↓↓↓

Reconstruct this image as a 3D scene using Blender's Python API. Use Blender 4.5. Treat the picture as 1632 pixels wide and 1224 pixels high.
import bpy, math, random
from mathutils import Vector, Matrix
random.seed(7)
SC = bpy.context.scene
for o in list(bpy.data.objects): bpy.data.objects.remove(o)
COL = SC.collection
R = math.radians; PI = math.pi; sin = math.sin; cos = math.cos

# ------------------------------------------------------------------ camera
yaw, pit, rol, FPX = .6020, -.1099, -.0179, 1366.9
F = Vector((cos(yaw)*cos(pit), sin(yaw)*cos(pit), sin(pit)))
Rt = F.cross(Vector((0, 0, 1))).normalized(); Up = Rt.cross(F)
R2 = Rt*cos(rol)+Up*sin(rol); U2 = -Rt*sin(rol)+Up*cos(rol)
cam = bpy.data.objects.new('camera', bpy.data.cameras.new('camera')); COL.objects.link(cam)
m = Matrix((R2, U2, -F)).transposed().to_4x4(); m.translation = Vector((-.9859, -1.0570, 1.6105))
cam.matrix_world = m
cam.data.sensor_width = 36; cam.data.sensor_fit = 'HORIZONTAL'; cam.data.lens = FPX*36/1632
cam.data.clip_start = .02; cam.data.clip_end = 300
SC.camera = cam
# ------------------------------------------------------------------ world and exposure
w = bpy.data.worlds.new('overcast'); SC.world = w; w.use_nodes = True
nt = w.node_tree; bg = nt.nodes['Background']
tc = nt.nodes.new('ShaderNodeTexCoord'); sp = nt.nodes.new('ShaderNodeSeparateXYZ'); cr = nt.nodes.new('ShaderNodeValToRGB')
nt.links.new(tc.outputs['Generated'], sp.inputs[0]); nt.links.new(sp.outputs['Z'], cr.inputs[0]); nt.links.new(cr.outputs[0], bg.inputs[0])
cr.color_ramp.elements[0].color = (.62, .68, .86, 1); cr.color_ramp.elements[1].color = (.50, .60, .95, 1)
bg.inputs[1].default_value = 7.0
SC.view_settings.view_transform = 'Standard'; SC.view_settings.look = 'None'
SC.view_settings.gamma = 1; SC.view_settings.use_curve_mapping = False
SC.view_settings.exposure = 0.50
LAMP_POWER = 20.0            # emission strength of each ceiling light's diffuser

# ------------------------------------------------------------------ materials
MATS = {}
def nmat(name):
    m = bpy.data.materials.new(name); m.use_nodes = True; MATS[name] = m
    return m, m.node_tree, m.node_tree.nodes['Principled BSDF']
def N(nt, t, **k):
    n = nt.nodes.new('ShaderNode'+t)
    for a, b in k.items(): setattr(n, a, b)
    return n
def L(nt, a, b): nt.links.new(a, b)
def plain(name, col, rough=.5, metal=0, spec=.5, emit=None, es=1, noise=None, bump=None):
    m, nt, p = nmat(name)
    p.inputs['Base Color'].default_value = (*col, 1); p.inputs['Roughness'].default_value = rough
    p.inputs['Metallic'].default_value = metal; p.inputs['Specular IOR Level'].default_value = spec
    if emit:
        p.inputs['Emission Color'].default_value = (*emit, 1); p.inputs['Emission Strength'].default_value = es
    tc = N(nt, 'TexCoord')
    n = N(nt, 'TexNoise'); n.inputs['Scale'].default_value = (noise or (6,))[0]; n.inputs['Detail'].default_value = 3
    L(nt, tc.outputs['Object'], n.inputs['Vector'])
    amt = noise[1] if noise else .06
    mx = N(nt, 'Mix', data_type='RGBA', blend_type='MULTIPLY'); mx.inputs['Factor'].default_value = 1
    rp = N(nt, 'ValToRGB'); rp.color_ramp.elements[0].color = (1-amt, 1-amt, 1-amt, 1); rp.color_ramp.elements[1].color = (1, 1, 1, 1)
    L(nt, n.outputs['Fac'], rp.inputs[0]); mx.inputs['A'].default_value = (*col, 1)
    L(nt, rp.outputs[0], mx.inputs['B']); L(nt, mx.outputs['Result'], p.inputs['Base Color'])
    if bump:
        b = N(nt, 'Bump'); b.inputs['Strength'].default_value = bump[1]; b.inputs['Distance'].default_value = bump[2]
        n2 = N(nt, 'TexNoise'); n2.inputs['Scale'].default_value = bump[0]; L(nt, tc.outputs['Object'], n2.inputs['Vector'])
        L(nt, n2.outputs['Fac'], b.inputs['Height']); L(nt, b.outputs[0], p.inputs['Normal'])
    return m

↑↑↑

(REQUIRED WORK):
All lines of the data above that include the word "scene" must be shown.

(TASK SOLUTION):
Reconstruct this image as a 3D scene using Blender's Python API. Use Blender 4.5. Treat the picture as 1632 pixels wide and 1224 pixels high.
SC = bpy.context.scene